Germany mulls expulsions to Afghanistan after knife attack

Germany said Tuesday it was considering allowing deportations to Afghanistan, after an asylum seeker from the country injured five and killed a police officer in a knife attack.

Germany mulls expulsions to Afghanistan after knife attack

Officials had been carrying out an “intensive review for several months… to allow the deportation of serious criminals and dangerous individuals to Afghanistan”, Interior Minister Nancy Faeser told journalists.

“It is clear to me that people who pose a potential threat to Germany’s security must be deported quickly,” Faeser said.

“That is why we are doing everything possible to find ways to deport criminals and dangerous people to both Syria and Afghanistan,” she said.

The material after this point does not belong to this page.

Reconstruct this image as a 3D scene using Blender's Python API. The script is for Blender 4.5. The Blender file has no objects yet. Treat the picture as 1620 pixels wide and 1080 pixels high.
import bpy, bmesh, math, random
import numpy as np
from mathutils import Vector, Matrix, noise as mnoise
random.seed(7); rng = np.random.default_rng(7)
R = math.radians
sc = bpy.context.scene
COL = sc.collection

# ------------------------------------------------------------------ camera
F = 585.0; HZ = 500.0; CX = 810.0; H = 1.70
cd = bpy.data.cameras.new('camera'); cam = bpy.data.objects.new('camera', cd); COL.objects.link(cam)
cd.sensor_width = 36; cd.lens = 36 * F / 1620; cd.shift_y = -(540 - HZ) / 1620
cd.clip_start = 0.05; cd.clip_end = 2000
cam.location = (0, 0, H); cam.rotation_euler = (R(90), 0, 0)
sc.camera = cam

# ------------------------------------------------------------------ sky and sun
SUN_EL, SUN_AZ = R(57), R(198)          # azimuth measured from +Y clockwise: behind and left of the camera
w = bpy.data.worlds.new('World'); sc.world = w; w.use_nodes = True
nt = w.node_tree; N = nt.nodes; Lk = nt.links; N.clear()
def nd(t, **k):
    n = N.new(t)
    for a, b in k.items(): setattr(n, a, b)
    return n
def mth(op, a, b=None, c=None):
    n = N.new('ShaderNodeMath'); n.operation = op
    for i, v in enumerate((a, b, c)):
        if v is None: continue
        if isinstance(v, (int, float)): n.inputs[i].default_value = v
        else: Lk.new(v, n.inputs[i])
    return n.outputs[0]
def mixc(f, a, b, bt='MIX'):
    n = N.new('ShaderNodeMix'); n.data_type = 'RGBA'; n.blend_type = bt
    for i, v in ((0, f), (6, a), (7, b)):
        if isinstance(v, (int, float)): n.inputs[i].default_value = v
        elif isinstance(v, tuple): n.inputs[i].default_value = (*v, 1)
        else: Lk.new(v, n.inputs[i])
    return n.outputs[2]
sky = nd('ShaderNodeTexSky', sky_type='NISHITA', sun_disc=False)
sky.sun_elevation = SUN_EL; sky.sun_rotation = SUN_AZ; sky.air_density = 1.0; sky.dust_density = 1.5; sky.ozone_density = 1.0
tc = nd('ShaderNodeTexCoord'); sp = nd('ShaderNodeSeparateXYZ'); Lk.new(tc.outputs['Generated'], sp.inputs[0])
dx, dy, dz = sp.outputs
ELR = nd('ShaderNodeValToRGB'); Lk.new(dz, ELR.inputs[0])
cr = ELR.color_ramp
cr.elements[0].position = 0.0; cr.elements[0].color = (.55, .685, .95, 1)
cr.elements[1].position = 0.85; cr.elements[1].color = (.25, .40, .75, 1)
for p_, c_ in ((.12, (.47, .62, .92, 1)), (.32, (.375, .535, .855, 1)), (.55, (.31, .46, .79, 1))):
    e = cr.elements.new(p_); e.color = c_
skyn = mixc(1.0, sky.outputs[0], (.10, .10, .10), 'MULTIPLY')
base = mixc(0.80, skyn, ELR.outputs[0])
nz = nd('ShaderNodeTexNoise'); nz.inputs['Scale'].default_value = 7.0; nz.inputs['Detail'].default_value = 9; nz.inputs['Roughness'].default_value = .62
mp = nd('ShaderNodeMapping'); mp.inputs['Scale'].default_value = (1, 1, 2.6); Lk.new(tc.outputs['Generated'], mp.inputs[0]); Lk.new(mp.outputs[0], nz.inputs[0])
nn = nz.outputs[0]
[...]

Deportations to Afghanistan from Germany have been completely stopped since the Taliban retook power in 2021.

But a debate over resuming expulsions has resurged after a 25-year-old Afghan was accused of attacking people with a knife at an anti-Islam rally in the western city of Mannheim on Friday.

A police officer, 29, died on Sunday after being repeatedly stabbed as he tried to intervene in the attack.

Five people taking part in a rally organised by Pax Europa, a campaign group against radical Islam, were also wounded.

Friday’s brutal attack has inflamed a public debate over immigration in the run up to European elections and prompted calls to expand efforts to expel criminals.

READ ALSO: Tensions high in Mannheim after knife attack claims life of policeman

The suspect, named in the media as Sulaiman Ataee, came to Germany as a refugee in March 2013, according to reports.

Ataee, who arrived in the country with his brother at the age of only 14, was initially refused asylum but was not deported because of his age, according to German daily Bild.

Ataee subsequently went to school in Germany, and married a German woman of Turkish origin in 2019, with whom he has two children, according to the Spiegel weekly.

Per the reports, Ataee was not seen by authorities as a risk and did not appear to neighbours at his home in Heppenheim as an extremist.

Anti-terrorism prosecutors on Monday took over the investigation into the incident, as they looked to establish a motive.